WRITTEN INSTRUCTION: Leaving out every picture, copy the lines of the data exactly, from the first through the line containing "b, M_BLACK, person)".

>> START SUPPLIED INFORMATION

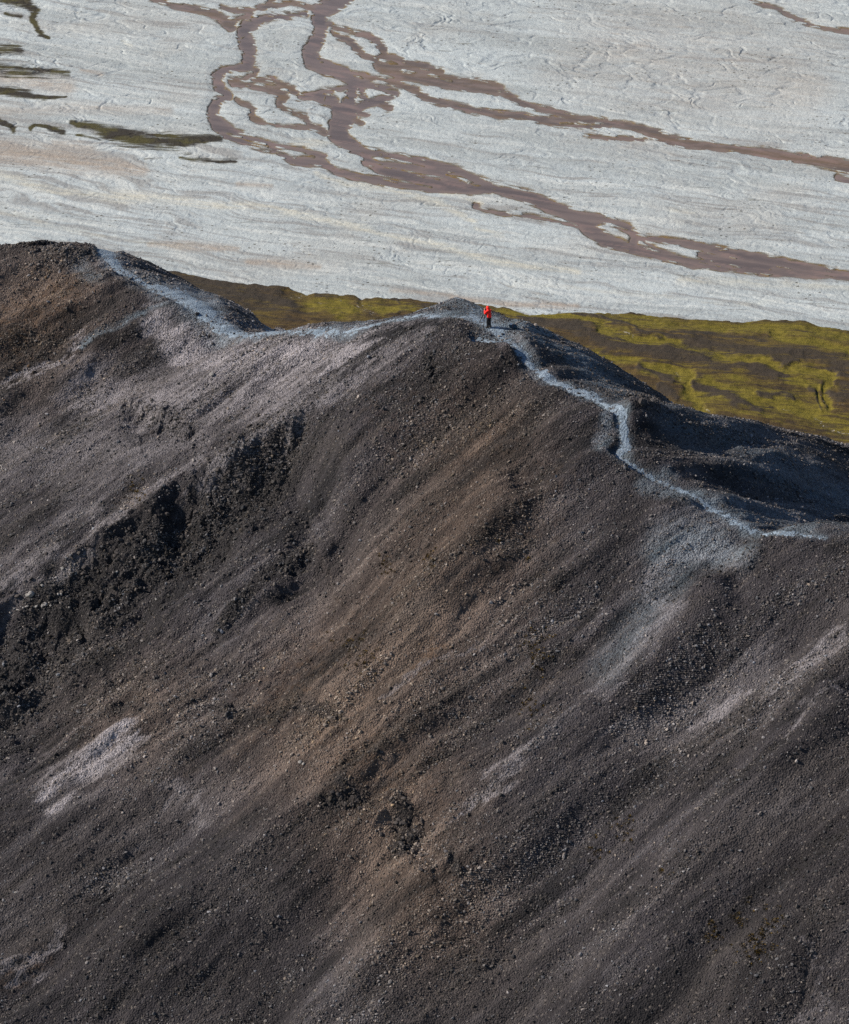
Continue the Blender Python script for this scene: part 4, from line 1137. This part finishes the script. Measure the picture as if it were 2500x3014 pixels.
so = hood.modifiers.new("cloth", 'SOLIDIFY'); so.thickness = .012
b = bmesh.new(); bmesh.ops.create_uvsphere(b, u_segments=14, v_segments=8, radius=1)
for v in b.verts: v.co = Vector((.115 + v.co.x * .10, v.co.y * .105, 1.60 + v.co.z * .085))
finish("hair", b, M_HAIR, person)
JT = {"seat": ((-.035, 0, .92), (.105, .115))}
TB = []
for s, n in ((1, "l"), (-1, "r")):
    JT["hip" + n] = ((-.03, .095 * s, .84), .118); JT["knee" + n] = ((.02, .108 * s, .49), .092); JT["calf" + n] = ((-.015, .11 * s, .25), .088); JT["cuff" + n] = ((-.01, .112 * s, .09), .082)
    TB += [("seat", "hip" + n), ("hip" + n, "knee" + n), ("knee" + n, "calf" + n), ("calf" + n, "cuff" + n)]
skin_body("trousers", JT, TB, M_TROUS, person)
for s in (1, -1):
    b = bmesh.new()
    loft(b, [((-.10, .112 * s, .05), (0, .03, 0), (0, 0, .04)), ((-.06, .112 * s, .07), (0, .048, 0), (0, 0, .075)), ((.02, .115 * s, .065), (0, .05, 0), (0, 0, .07)), ((.10, .125 * s, .045), (0, .053, 0), (0, 0, .045)), ((.17, .13 * s, .035), (0, .045, 0), (0, 0, .035)), ((.20, .13 * s, .03), (0, .02, 0), (0, 0, .02))])
    loft(b, [((-.015, .112 * s, .08), (.06, 0, 0), (0, .055, 0)), ((-.02, .112 * s, .20), (.06, 0, 0), (0, .055, 0))])
    finish("boot", b, M_BOOT, person)
for s in (1, -1):
    b = bmesh.new(); bmesh.ops.create_uvsphere(b, u_segments=8, v_segments=6, radius=.012)
    for v in b.verts: v.co += Vector((.203, .036 * s, 1.575))
    finish("eye", b, M_BLACK, person)

# tripod and camera
ca, sa = math.cos(FACE), math.sin(FACE)
tx, ty = base_p[0] + ca * .43, base_p[1] + sa * .43
tz = G.at(tx, ty)
tripod = empty("tripod", (tx, ty, tz))
tag(tripod, "black three legged camera tripod standing before the photographer", "tripod")
APEX = gz + 1.19 - tz
for ang, r in ((math.pi - .1, .56), (.15, .44), (-math.pi / 2 - .35, .42)):
    fxx, fyy = math.cos(ang) * r, math.sin(ang) * r
    fz = G.at(tx + fxx, ty + fyy) - tz
    top = Vector((math.cos(ang) * .045, math.sin(ang) * .045, APEX)); foot = Vector((fxx, fyy, fz - .01))
    b = bmesh.new(); tube(b, [top, top.lerp(foot, .52)], [.036, .030])
    leg = finish("leg", b, M_BLACK, tripod)
    b = bmesh.new(); tube(b, [top.lerp(foot, .50), top.lerp(foot, .99)], [.024, .020]); finish("leg_extension", b, M_BLACK, leg)
    b = bmesh.new(); tube(b, [top.lerp(foot, .49), top.lerp(foot, .54)], [.034, .034]); finish("leg_lock", b, M_BLACK, leg)
    b = bmesh.new(); tube(b, [top.lerp(foot, .97), foot], [.016, .018]); finish("rubber_foot", b, M_BLACK, leg)
b = bmesh.new(); tube(b, [(0, 0, APEX - .10), (0, 0, APEX + .05)], [.03, .035]); tube(b, [(0, 0, APEX - .3), (0, 0, APEX + .08)], [.013, .013]); finish("centre_column", b, M_BLACK, tripod)
b = bmesh.new(); bmesh.ops.create_uvsphere(b, u_segments=12, v_segments=8, radius=.035)
for v in b.verts: v.co.z += APEX + .10
tube(b, [(0, 0, APEX + .12), (0, 0, APEX + .15)], [.04, .045]); tube(b, [(0, 0, APEX + .10), (.0, -.09, APEX + .09)], [.008, .012])
finish("ball_head", b, M_BLACK, tripod)
camr = empty("camera", (tx, ty, tz + APEX + .15))
camr.rotation_euler = (0, 0, math.radians(158))
tag(camr, "black camera with a long lens mounted on the tripod", "camera")
b = bmesh.new()
loft(b, [((-.045, 0, .055), (0, .072, 0), (0, 0, .05)), ((-.03, 0, .055), (0, .078, 0), (0, 0, .055)), ((.03, 0, .055), (0, .078, 0), (0, 0, .055)), ((.042, 0, .055), (0, .06, 0), (0, 0, .048))])
loft(b, [((-.03, 0, .10), (.02, 0, 0), (0, .035, 0)), ((0, 0, .135), (.03, 0, 0), (0, .03, 0)), ((.01, 0, .14), (.02, 0, 0), (0, .02, 0))])
finish("camera_body", b, M_BLACK, camr)
b = bmesh.new(); tube(b, [(.03, 0, .055), (.10, 0, .055), (.11, 0, .055), (.19, 0, .055), (.24, 0, .055)], [.037, .037, .042, .042, .05]); lens = finish("lens", b, M_BLACK, camr)
b = bmesh.new(); tube(b, [(.236, 0, .055), (.2415, 0, .055)], [.043, .043]); finish("front_glass", b, M_GLASS, lens)

# backpack lying on the ground right of him
bp = G.hit(1511, 968)
bz = G.at(bp[0], bp[1])
pack = empty("backpack", (bp[0], bp[1], bz + .02))
pack.scale = (1.1, 1.1, 1.15)
pack.rotation_euler = (0, .10, math.radians(-8))
tag(pack, "dark blue backpack lying on its back on the ridge beside the photographer", "backpack")
M_PACK = plain_mat("blue_nylon", (.018, .045, .075), .55, .35, 14, .35, .03)
M_WEB = plain_mat("black_webbing", (.015, .016, .02), .7, .2)
M_LABEL = plain_mat("white_patch", (.7, .72, .74), .6, .1)
M_RUSTY = plain_mat("rust_strap", (.22, .06, .03), .7, .2)
b = bmesh.new()
loft(b, [((-.27, 0, .12), (0, .10, 0), (0, 0, .08)), ((-.22, 0, .14), (0, .15, 0), (0, 0, .135)), ((-.05, .01, .165), (0, .175, 0), (0, 0, .165)), ((.14, 0, .155), (0, .17, 0), (0, 0, .155)), ((.25, 0, .13), (0, .14, 0), (0, 0, .12)), ((.29, 0, .12), (0, .08, 0), (0, 0, .07))])
finish("pack_body", b, M_PACK, pack, sub=1)
b = bmesh.new()
loft(b, [((-.33, .02, .16), (0, .10, 0), (0, 0, .05)), ((-.27, .0, .20), (0, .15, 0), (0, 0, .10)), ((-.17, 0, .24), (0, .15, 0), (0, 0, .11)), ((-.09, 0, .27), (0, .12, 0), (0, 0, .06))])
finish("lid_pocket", b, M_PACK, pack, sub=1)
b = bmesh.new()
loft(b, [((-.02, -.15, .10), (.07, 0, 0), (0, 0, .03)), ((0, -.185, .12), (.10, 0, 0), (0, 0, .09)), ((.0, -.21, .12), (.08, 0, 0), (0, 0, .07))])
finish("side_pocket", b, M_PACK, pack, sub=1)
def strap(name, pts, r, mat):
    b = bmesh.new(); rings = []
    for i, p in enumerate(pts):
        d = (Vector(pts[min(i + 1, len(pts) - 1)]) - Vector(pts[max(i - 1, 0)])).normalized()
        side = Vector((0, 1, 0)) if abs(d.y) < .8 else Vector((1, 0, 0))
        rings.append((p, side * r, d.cross(side).normalized() * .012))
    loft(b, rings); return finish(name, b, mat, pack)
strap("shoulder_strap", [(-.26, -.08, .24), (-.36, -.09, .22), (-.43, -.09, .14), (-.46, -.08, .03), (-.40, -.10, .015)], .035, M_WEB)
strap("shoulder_strap", [(-.10, .07, .32), (-.02, .06, .345), (.12, .06, .325), (.22, .05, .27)], .035, M_WEB)
strap("haul_loop", [(.24, .02, .22), (.32, .02, .27), (.39, .02, .22), (.37, .02, .12), (.29, .02, .12)], .025, M_WEB)
strap("compression_strap", [(-.06, -.18, .03), (-.05, -.19, .16), (-.03, -.13, .29), (0, .0, .335)], .014, M_RUSTY)
b = bmesh.new()
for v in bmesh.ops.create_cube(b, size=1)["verts"]: v.co = Vector((-.17 + v.co.x * .14, -.09 + v.co.y * .10, .338 + v.co.z * .012 + v.co.y * .05))
bmesh.ops.bevel(b, geom=b.edges[:], offset=.003, segments=1)
finish("name_patch", b, M_LABEL, pack)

>> END SUPPLIED INFORMATION

FINISHED TASK:
Continue the Blender Python script for this scene: part 4, from line 1137. This part finishes the script. Measure the picture as if it were 2500x3014 pixels.
so = hood.modifiers.new("cloth", 'SOLIDIFY'); so.thickness = .012
b = bmesh.new(); bmesh.ops.create_uvsphere(b, u_segments=14, v_segments=8, radius=1)
for v in b.verts: v.co = Vector((.115 + v.co.x * .10, v.co.y * .105, 1.60 + v.co.z * .085))
finish("hair", b, M_HAIR, person)
JT = {"seat": ((-.035, 0, .92), (.105, .115))}
TB = []
for s, n in ((1, "l"), (-1, "r")):
    JT["hip" + n] = ((-.03, .095 * s, .84), .118); JT["knee" + n] = ((.02, .108 * s, .49), .092); JT["calf" + n] = ((-.015, .11 * s, .25), .088); JT["cuff" + n] = ((-.01, .112 * s, .09), .082)
    TB += [("seat", "hip" + n), ("hip" + n, "knee" + n), ("knee" + n, "calf" + n), ("calf" + n, "cuff" + n)]
skin_body("trousers", JT, TB, M_TROUS, person)
for s in (1, -1):
    b = bmesh.new()
    loft(b, [((-.10, .112 * s, .05), (0, .03, 0), (0, 0, .04)), ((-.06, .112 * s, .07), (0, .048, 0), (0, 0, .075)), ((.02, .115 * s, .065), (0, .05, 0), (0, 0, .07)), ((.10, .125 * s, .045), (0, .053, 0), (0, 0, .045)), ((.17, .13 * s, .035), (0, .045, 0), (0, 0, .035)), ((.20, .13 * s, .03), (0, .02, 0), (0, 0, .02))])
    loft(b, [((-.015, .112 * s, .08), (.06, 0, 0), (0, .055, 0)), ((-.02, .112 * s, .20), (.06, 0, 0), (0, .055, 0))])
    finish("boot", b, M_BOOT, person)
for s in (1, -1):
    b = bmesh.new(); bmesh.ops.create_uvsphere(b, u_segments=8, v_segments=6, radius=.012)
    for v in b.verts: v.co += Vector((.203, .036 * s, 1.575))
    finish("eye", b, M_BLACK, person)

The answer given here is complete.